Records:
## BEGIN

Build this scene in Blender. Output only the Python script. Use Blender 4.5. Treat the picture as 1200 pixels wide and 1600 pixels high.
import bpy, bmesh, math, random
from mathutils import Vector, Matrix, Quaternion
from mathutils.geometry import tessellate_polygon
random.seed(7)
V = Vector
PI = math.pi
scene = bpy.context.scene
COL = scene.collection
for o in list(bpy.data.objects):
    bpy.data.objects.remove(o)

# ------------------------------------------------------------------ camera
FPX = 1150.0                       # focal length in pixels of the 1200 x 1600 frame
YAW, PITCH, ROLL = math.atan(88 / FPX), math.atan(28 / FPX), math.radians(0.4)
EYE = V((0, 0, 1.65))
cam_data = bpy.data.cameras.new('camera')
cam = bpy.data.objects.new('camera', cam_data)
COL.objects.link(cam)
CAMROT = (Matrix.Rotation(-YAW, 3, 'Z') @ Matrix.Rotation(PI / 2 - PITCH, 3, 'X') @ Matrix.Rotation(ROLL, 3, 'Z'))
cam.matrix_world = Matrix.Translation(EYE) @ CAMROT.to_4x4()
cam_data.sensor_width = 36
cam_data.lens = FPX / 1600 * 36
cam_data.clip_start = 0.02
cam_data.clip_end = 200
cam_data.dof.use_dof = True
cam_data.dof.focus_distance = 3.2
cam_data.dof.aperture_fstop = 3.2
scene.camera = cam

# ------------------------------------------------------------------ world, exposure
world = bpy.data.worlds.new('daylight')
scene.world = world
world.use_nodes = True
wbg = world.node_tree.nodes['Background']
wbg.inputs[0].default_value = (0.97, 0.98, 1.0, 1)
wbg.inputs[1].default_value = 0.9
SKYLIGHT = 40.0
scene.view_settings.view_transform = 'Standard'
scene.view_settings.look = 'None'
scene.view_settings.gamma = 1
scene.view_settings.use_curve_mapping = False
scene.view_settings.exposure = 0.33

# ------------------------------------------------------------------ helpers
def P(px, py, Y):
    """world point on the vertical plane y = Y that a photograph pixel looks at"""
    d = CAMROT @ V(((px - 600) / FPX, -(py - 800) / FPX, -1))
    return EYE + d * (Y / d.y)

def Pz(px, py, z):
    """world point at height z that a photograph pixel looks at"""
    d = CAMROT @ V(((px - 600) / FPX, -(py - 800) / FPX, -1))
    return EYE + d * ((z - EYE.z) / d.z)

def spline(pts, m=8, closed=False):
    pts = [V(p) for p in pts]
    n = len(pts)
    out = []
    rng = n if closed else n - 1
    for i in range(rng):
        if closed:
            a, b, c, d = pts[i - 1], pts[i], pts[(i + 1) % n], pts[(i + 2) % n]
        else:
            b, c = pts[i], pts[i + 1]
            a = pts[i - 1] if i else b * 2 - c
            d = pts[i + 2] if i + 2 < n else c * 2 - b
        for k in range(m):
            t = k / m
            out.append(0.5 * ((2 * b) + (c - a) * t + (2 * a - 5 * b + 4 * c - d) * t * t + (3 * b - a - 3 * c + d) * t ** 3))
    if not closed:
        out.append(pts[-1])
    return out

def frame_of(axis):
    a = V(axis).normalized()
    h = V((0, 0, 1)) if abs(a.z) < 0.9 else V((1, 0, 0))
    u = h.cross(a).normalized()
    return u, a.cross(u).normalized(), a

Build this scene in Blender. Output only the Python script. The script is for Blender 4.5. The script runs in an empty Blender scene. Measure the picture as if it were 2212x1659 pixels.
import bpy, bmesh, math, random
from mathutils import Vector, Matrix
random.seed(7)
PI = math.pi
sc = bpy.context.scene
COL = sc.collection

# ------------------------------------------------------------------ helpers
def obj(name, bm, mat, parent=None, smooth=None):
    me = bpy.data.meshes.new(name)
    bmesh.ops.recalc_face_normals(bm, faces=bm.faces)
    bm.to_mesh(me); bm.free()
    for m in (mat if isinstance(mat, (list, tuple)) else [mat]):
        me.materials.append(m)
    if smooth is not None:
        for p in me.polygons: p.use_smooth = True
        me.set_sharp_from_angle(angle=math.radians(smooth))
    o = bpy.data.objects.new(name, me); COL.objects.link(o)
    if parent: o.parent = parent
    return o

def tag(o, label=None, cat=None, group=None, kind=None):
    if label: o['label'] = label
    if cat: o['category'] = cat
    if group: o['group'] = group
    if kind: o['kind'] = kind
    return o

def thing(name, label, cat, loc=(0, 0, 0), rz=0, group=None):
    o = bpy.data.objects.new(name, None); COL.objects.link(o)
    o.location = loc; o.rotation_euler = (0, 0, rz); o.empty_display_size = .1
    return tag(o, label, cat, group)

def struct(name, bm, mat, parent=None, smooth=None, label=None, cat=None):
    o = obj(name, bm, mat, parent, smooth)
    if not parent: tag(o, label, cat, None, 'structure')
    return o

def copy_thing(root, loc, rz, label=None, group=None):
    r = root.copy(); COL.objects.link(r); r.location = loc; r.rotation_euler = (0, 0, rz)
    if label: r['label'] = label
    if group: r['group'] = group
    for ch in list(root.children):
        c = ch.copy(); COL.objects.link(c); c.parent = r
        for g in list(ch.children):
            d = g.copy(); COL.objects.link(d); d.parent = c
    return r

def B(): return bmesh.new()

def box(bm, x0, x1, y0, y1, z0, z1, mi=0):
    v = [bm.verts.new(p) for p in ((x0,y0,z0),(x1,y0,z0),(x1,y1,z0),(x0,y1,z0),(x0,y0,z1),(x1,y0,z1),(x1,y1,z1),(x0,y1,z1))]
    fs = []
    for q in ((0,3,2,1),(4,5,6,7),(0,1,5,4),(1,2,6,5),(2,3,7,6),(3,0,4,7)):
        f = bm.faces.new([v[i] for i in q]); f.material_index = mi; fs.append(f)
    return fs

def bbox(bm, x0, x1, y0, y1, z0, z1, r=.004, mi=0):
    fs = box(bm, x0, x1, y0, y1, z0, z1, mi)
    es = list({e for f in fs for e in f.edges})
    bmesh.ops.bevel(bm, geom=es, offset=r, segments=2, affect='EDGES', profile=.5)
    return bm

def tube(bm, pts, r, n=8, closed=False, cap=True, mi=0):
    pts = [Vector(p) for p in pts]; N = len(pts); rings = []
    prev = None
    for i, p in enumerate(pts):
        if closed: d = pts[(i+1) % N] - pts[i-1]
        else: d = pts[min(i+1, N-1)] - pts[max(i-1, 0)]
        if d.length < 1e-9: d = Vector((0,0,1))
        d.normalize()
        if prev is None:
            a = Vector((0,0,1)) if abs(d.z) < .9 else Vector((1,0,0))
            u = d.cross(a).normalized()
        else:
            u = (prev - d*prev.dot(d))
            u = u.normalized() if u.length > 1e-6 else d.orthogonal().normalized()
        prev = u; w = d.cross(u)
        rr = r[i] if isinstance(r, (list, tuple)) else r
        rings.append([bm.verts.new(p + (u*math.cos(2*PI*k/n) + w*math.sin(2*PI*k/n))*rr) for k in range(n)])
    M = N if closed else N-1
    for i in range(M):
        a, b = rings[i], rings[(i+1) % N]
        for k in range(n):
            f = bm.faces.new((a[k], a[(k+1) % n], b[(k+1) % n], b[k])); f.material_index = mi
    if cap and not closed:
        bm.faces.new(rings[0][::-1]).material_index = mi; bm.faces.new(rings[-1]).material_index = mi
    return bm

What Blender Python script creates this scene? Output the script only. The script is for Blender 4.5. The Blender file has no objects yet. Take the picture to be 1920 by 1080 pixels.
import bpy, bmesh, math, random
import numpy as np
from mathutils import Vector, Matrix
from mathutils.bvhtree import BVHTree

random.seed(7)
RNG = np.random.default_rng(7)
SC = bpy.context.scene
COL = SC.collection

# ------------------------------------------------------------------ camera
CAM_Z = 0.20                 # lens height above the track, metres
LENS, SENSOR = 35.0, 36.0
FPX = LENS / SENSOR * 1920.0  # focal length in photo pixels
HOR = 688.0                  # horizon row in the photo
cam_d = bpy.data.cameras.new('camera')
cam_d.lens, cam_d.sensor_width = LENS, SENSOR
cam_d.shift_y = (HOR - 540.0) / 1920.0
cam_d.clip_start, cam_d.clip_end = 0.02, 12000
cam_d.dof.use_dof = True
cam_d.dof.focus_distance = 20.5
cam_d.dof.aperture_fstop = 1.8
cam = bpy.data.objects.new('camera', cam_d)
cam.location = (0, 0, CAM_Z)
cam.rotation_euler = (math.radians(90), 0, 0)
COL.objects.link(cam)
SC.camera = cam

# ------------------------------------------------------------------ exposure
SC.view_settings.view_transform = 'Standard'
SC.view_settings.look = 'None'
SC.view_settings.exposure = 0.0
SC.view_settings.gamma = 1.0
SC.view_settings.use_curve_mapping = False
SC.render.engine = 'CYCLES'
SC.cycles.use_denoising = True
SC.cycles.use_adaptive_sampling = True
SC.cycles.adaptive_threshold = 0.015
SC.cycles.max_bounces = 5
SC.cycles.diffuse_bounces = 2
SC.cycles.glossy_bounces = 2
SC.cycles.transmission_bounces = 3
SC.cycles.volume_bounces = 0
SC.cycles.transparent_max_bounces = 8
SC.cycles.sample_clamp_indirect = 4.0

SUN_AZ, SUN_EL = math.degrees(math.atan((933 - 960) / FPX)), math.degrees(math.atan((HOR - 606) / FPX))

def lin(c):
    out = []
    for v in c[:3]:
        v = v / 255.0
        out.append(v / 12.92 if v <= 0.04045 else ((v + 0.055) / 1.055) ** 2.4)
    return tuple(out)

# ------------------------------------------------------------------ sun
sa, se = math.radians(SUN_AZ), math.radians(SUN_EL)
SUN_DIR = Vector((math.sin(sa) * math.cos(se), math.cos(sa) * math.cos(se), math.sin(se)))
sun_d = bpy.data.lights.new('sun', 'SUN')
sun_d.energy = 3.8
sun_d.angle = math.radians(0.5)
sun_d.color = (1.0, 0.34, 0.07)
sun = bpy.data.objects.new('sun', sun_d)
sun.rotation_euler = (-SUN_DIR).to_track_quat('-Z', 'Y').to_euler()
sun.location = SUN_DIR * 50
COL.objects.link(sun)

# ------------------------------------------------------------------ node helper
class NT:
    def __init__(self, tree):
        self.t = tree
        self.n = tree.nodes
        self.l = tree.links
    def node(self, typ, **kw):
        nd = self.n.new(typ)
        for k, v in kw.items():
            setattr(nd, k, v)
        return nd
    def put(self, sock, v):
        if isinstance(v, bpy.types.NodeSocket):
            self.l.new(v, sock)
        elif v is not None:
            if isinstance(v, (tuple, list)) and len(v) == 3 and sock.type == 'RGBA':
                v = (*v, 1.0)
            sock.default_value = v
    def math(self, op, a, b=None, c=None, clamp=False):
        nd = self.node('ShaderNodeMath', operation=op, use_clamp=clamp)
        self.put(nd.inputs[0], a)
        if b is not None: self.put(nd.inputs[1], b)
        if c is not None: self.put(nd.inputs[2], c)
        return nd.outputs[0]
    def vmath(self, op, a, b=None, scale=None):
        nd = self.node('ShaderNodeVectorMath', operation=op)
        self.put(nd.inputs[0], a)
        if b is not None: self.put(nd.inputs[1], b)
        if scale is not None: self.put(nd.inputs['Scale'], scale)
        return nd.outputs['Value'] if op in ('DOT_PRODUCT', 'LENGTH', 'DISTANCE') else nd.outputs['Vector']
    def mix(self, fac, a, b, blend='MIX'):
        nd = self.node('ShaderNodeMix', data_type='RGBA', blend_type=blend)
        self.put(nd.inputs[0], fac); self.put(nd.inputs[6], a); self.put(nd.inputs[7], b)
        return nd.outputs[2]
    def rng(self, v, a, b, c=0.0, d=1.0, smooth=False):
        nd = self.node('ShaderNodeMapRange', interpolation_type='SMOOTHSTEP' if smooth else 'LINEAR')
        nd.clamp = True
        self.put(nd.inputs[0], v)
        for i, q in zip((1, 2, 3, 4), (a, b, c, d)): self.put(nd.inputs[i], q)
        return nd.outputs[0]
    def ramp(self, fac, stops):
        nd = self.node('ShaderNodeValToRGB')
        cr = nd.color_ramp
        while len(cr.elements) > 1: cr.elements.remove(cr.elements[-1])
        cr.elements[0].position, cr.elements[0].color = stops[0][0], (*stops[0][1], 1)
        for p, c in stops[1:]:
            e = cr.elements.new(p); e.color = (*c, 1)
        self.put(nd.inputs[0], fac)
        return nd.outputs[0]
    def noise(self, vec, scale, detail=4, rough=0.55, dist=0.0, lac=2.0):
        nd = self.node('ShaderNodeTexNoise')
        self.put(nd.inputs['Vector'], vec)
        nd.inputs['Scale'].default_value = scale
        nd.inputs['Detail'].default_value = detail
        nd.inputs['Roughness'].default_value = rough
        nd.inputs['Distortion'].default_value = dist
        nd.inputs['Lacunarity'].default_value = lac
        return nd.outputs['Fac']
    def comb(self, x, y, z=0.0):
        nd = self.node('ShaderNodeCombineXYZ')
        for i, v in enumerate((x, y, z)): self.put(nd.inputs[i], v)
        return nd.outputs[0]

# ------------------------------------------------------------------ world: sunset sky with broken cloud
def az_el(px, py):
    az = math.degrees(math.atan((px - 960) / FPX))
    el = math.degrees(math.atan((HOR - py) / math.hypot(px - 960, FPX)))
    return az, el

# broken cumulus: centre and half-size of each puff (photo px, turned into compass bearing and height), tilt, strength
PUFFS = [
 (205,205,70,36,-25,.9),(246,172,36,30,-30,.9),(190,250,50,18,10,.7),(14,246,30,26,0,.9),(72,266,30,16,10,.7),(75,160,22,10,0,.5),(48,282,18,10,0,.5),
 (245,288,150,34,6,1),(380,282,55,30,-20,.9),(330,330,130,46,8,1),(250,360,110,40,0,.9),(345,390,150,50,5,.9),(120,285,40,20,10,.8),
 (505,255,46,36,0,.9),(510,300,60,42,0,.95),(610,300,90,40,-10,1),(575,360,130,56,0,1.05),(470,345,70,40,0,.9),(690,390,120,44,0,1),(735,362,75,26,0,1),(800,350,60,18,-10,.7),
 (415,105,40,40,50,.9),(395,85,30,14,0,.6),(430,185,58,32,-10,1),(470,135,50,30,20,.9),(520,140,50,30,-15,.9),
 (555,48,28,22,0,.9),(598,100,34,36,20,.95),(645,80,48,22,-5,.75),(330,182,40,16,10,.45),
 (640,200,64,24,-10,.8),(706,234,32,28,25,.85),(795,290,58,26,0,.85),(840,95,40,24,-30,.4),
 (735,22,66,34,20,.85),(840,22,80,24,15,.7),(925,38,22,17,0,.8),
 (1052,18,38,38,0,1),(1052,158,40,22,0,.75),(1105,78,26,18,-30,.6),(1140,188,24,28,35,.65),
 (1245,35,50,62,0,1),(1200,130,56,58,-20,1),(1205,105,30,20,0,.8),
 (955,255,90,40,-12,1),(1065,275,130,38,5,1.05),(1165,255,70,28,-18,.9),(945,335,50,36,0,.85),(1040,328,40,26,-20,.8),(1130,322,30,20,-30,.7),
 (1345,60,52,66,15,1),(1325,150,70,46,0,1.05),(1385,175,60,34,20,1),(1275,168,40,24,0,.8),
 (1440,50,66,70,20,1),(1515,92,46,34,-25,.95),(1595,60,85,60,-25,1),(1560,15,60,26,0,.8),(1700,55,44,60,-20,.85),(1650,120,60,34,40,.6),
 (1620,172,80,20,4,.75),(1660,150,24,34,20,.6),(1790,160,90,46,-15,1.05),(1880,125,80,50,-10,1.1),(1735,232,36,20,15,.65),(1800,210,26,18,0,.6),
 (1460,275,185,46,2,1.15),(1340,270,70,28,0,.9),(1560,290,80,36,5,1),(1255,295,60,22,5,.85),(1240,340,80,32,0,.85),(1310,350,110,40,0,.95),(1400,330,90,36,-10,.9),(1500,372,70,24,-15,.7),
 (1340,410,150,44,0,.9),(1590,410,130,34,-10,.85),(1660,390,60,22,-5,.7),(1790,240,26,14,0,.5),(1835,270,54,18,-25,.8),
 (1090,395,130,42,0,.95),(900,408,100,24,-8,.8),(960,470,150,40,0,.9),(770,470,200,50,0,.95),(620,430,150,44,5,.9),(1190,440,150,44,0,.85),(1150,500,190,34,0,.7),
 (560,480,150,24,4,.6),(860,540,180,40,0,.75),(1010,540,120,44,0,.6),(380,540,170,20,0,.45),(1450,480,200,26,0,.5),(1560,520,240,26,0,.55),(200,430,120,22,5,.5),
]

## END

-- Problem details --
Search the data above for the string "Build" and return every line that has it.

-- Full answer --
Build this scene in Blender. Output only the Python script. Use Blender 4.5. Treat the picture as 1200 pixels wide and 1600 pixels high.
Build this scene in Blender. Output only the Python script. The script is for Blender 4.5. The script runs in an empty Blender scene. Measure the picture as if it were 2212x1659 pixels.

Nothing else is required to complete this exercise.